Ce bonheur profond, cette joie profonde, c’est l’essence même de la vie et nous l’avons tous au fond de nous. Il ne faut pas la recouvrir d’ordures. Nous devons sans arrêt permettre à cette nature de Bouddha de remonter à la surface. Cette nature de Bouddha, c’est l’esprit qui ne s’accroche à rien, c’est la joie pure de l’existence, « C’est l’eau toujours pure. » Même si elle est salie, c’est de l’eau pure. À nous de ne pas boire les salissures, mais seulement l’eau pure. C’est toujours possible.

Pour enseigner cela, les maîtres zen utilisent des images, comme celle de l’eau que l’on peut souiller de nos élucubrations, de nos accusations, de nos fausses croyances, de nos superstitions, de nos illusions. Bien sûr, il faut décider : est-ce qu’on veut boire l’eau claire ou est-ce qu’on veut boire la merde ? La question se pose en ces termes. Tout l’enseignement des maîtres zen porte sur ce point. Autre image — une image n’est pas la réalité, mais regardons la avec le sens que veut lui donner Bouddha. Pour attraper les singes, on attache une boîte au pied d’un cocotier, percée d’un trou de la largeur d’une main, et on y met une noix dedans. Le singe vient, il prend la noix dans la boîte, les hommes arrivent. Le singe hurle, il hurle quand il voit les hommes arriver parce qu’il voit bien qu’il est piégé, mais il ne veut pas lâcher la noix, il est prisonnier.

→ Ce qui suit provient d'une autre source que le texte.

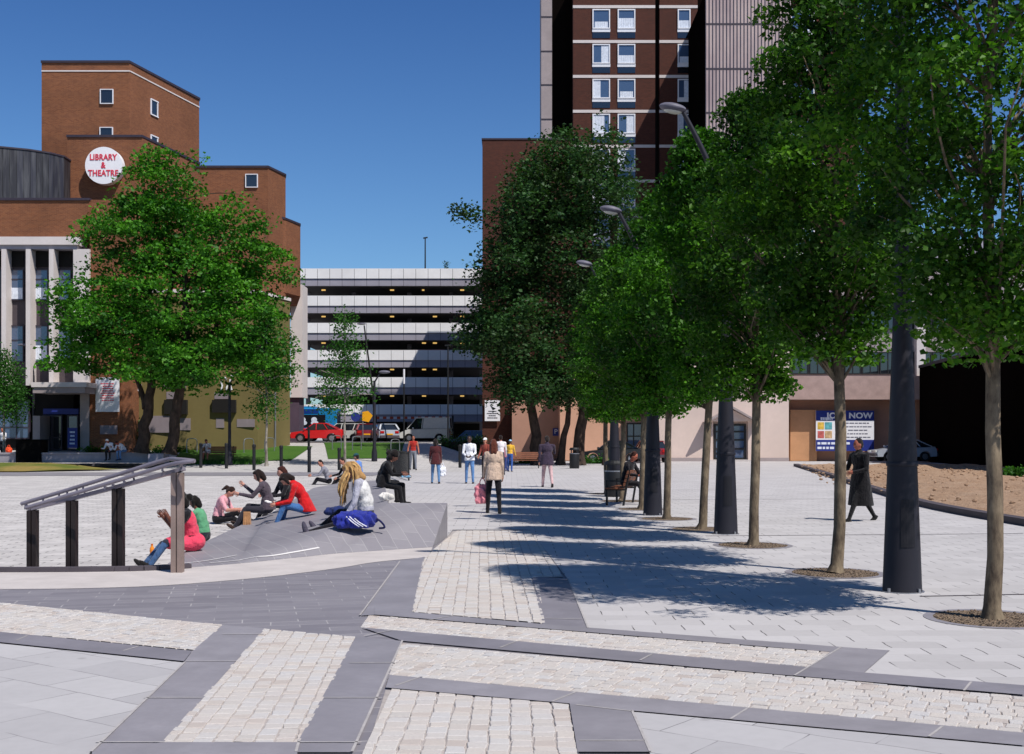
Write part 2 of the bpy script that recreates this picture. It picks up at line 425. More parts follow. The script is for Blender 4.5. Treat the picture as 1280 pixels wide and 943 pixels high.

On peut dire : « Il n’a qu’à ouvrir la main, lâcher la noix et partir. » Mais il ne peut pas le faire, car il veut la noix de coco, même s’il veut la liberté. Il est intéressant de voir que l’animal choisi dans cette histoire est le singe, le plus malin des animaux. Les grands singes sont, neurologiquement, très proches des êtres humains ; leur génome est à 99% équivalent à celui des êtres humains.     

Cette espèce intelligente se fait piéger à cause de son intelligence. Le singe cherche une façon d’avoir et la noix et la liberté. Une belette, moins intelligente, qui se fait prendre au piège, a la capacité de se couper la patte elle-même, pour aller vers la liberté. Là, on ne demande pas au singe de se couper la main, seulement de lâcher la noix de coco, et ainsi de recouvrer sa liberté.         

Et bien l’être humain, animal très intelligent, entre la souffrance et la libération possible, cherche une troisième voie : comment faire, avec son intelligence, pour avoir le beurre et l’argent du beurre ? Il cherche sans cesse des techniques.  

Au lieu de cela, nous ferions mieux d’aller à l’origine. L’origine qui concerne la liberté de l’homme et celle du singe, c’est de lâcher prise. Ce qui les emprisonne, c’est qu’ils ne savent pas lâcher prise. Inutile de chercher pourquoi il est arrivé dans cette situation ? On peut accuser les autres, on peut disserter une vie entière, mais l’origine de sa souffrance, de son enfermement, c’est là, c’est toujours ici et maintenant.